§ Problem description
Your task is to repeat only the lines from the one with "tree('rainforest_tree', 'dark tree" through the one with "scene.view_settings.exposure = 0.0", exactly as they stand, both ends included.

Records
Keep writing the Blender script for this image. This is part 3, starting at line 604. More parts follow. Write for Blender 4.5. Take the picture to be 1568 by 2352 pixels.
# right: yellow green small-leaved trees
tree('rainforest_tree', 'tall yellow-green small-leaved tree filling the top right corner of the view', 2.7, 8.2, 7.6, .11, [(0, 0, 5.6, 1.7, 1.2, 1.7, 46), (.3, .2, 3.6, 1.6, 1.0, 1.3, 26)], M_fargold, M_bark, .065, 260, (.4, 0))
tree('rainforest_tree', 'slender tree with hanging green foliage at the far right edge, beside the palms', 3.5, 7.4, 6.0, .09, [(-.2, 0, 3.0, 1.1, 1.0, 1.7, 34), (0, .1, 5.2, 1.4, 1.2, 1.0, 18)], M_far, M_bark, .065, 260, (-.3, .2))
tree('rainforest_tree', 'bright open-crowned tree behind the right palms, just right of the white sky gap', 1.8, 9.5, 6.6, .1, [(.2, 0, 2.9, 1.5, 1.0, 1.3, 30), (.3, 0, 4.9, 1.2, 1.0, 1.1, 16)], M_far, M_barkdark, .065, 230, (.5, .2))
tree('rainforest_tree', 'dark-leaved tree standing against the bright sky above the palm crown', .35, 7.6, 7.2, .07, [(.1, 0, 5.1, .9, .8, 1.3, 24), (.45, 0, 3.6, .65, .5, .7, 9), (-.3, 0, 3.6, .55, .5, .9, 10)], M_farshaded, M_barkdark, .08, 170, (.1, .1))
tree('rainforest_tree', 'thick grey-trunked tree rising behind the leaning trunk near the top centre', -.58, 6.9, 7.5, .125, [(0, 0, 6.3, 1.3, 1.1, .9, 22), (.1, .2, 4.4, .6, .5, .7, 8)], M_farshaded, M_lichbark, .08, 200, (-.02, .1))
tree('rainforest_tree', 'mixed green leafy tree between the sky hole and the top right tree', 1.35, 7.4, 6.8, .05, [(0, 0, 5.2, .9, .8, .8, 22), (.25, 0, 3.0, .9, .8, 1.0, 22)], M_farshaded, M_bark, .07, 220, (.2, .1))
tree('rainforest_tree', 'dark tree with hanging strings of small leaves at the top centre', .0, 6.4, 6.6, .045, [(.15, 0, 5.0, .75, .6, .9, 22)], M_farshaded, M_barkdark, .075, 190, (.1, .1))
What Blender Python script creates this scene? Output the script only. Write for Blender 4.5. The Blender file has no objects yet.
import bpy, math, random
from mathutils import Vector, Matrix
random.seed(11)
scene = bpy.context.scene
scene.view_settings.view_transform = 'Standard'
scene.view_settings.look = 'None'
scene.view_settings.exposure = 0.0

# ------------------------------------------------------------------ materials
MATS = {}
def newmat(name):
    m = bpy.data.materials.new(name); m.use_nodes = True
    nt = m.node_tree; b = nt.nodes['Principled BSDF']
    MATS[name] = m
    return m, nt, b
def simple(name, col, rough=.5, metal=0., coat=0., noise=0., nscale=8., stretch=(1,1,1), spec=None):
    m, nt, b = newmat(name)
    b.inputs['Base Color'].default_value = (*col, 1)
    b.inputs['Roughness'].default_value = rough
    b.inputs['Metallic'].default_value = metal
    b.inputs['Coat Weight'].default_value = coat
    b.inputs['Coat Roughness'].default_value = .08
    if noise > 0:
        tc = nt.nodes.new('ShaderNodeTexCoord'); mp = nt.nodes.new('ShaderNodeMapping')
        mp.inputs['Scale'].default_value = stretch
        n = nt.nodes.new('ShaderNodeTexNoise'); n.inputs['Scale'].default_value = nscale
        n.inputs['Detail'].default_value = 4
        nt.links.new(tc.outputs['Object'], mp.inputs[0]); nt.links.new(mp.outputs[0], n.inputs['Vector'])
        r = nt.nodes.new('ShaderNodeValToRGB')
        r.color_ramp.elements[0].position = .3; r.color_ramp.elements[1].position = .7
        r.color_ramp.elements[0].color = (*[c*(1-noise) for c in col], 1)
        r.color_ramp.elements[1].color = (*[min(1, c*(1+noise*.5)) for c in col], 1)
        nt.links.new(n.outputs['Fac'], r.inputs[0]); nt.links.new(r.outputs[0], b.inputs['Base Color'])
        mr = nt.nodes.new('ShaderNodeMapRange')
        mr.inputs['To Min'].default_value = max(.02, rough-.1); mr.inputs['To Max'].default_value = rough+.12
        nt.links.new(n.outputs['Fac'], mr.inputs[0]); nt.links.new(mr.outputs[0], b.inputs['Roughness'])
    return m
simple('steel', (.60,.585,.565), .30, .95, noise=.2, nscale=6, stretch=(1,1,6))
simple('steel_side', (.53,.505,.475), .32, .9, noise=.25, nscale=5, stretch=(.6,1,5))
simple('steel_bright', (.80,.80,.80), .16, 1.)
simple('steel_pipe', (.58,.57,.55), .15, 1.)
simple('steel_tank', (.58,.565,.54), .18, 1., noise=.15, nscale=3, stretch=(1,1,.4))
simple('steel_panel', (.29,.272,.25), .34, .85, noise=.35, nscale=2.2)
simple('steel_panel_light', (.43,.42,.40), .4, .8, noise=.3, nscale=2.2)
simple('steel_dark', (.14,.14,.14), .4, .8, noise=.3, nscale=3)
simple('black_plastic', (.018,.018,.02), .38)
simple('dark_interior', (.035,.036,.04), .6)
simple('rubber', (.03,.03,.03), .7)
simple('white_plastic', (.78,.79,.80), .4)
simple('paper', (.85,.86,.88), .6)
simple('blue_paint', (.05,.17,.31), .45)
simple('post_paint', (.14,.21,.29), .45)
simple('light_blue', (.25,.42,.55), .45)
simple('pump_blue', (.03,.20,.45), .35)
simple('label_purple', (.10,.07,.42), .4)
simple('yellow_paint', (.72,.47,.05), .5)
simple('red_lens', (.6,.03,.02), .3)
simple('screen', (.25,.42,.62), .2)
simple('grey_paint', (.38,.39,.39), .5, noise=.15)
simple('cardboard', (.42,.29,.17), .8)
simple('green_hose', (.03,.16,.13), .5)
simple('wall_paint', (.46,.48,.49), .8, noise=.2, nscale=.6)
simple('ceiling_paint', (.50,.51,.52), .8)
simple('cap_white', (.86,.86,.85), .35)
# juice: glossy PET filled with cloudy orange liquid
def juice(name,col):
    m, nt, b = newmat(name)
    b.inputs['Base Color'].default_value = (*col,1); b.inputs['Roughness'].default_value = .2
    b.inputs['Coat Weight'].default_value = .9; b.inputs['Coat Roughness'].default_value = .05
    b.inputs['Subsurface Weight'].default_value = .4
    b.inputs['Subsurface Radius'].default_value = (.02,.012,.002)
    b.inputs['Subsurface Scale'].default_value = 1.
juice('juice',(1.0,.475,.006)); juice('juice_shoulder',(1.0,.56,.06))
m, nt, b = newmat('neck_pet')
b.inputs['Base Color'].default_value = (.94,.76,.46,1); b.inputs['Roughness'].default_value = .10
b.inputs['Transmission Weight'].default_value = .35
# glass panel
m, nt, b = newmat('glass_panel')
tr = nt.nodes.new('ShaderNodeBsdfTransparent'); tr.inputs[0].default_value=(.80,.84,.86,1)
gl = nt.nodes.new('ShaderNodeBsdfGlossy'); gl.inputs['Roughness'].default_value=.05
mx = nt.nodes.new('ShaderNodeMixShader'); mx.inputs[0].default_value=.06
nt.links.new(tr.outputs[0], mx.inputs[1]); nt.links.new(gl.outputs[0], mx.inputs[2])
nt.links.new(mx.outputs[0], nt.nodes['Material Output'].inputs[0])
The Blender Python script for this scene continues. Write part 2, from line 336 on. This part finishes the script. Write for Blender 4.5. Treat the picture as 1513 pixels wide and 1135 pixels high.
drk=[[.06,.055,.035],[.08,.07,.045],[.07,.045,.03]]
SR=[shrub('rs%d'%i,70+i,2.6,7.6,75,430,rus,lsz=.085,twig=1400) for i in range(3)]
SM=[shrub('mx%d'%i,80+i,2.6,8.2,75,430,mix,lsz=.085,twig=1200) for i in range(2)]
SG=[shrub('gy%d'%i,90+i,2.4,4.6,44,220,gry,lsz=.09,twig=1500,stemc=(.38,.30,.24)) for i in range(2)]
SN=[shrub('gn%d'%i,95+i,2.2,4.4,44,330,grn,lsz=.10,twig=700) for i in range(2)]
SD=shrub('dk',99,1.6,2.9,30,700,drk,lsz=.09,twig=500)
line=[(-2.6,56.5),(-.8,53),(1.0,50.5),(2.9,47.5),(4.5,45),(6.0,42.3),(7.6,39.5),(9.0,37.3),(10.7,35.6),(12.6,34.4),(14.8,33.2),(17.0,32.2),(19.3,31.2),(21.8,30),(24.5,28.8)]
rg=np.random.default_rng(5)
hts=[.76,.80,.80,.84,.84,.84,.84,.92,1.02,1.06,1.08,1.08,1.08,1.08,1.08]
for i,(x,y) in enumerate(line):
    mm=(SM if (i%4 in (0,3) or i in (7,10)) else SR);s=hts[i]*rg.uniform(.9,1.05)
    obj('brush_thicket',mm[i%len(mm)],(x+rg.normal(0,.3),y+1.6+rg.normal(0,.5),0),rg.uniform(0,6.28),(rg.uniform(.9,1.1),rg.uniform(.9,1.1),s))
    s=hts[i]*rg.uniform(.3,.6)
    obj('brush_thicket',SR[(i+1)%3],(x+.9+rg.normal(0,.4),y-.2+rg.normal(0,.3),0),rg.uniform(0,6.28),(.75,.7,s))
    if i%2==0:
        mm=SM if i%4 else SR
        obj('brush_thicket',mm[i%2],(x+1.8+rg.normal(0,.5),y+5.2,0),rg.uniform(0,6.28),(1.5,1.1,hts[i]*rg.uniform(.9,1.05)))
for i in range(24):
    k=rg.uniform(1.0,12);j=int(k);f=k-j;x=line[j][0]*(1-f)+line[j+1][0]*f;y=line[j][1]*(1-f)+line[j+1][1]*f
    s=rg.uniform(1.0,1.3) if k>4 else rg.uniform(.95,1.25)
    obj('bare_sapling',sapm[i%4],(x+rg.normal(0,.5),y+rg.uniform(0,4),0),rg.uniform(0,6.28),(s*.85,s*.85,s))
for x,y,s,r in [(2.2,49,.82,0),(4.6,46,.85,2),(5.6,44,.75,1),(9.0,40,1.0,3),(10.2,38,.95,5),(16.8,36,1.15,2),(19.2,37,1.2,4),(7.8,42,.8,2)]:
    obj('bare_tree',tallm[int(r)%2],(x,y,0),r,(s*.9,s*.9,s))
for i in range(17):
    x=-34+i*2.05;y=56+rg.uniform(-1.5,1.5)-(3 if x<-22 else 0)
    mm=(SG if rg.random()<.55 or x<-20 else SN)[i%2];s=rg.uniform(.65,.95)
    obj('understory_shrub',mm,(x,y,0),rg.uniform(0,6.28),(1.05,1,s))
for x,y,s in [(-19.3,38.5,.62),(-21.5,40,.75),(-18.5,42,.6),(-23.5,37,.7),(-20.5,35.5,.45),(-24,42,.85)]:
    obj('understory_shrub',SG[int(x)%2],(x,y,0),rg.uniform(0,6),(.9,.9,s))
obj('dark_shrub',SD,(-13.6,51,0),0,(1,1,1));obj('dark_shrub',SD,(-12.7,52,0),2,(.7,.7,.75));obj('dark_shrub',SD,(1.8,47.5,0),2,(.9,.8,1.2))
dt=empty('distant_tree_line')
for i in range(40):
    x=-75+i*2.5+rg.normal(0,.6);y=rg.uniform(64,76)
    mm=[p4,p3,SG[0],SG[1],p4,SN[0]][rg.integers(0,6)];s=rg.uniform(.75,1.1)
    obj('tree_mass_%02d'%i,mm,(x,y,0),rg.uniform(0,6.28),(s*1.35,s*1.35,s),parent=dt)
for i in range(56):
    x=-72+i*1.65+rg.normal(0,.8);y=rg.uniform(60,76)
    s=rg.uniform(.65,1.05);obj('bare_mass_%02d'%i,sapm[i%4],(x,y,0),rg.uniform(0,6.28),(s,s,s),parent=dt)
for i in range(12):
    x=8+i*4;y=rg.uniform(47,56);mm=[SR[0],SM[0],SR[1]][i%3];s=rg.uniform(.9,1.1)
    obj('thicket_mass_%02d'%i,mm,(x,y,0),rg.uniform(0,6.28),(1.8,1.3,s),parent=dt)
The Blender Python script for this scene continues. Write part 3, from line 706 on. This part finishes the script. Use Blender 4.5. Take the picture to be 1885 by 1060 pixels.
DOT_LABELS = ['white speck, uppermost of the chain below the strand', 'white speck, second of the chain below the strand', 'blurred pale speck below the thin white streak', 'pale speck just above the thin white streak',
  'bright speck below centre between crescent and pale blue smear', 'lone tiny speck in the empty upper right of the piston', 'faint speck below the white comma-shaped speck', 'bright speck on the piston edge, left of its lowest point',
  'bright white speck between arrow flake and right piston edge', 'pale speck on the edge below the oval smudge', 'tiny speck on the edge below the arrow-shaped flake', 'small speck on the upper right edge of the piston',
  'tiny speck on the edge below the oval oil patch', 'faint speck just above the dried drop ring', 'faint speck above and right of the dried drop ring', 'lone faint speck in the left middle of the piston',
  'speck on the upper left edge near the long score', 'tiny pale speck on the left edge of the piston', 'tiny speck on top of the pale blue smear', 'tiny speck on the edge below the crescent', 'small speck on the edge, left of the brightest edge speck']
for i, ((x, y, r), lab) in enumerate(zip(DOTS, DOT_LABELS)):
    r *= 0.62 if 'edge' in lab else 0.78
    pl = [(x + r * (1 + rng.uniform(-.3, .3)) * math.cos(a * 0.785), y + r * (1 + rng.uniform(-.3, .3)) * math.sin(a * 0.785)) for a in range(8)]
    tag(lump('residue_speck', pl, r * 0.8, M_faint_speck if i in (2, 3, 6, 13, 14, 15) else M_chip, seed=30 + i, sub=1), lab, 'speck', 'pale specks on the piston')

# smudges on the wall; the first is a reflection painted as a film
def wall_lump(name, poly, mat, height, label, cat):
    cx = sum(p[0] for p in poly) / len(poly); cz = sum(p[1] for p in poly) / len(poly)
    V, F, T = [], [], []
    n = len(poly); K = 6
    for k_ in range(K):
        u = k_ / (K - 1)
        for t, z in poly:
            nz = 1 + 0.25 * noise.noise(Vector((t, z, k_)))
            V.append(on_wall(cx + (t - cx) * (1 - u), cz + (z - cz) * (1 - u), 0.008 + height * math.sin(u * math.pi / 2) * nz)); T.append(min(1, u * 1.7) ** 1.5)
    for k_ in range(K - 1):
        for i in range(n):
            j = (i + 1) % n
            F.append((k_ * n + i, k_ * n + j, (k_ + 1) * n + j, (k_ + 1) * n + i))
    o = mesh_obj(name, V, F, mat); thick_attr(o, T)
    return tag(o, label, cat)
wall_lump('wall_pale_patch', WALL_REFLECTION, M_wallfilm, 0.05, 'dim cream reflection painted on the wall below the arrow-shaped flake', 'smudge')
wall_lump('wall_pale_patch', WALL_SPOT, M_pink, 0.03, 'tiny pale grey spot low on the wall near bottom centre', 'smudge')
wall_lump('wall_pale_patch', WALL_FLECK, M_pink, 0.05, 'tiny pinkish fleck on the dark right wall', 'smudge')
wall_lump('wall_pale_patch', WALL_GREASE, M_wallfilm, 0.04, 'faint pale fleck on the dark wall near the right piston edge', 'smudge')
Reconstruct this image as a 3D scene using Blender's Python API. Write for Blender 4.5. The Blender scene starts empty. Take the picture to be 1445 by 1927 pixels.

§ Solution for this problem
tree('rainforest_tree', 'dark tree with hanging strings of small leaves at the top centre', .0, 6.4, 6.6, .045, [(.15, 0, 5.0, .75, .6, .9, 22)], M_farshaded, M_barkdark, .075, 190, (.1, .1))
What Blender Python script creates this scene? Output the script only. Write for Blender 4.5. The Blender file has no objects yet.
import bpy, math, random
from mathutils import Vector, Matrix
random.seed(11)
scene = bpy.context.scene
scene.view_settings.view_transform = 'Standard'
scene.view_settings.look = 'None'
scene.view_settings.exposure = 0.0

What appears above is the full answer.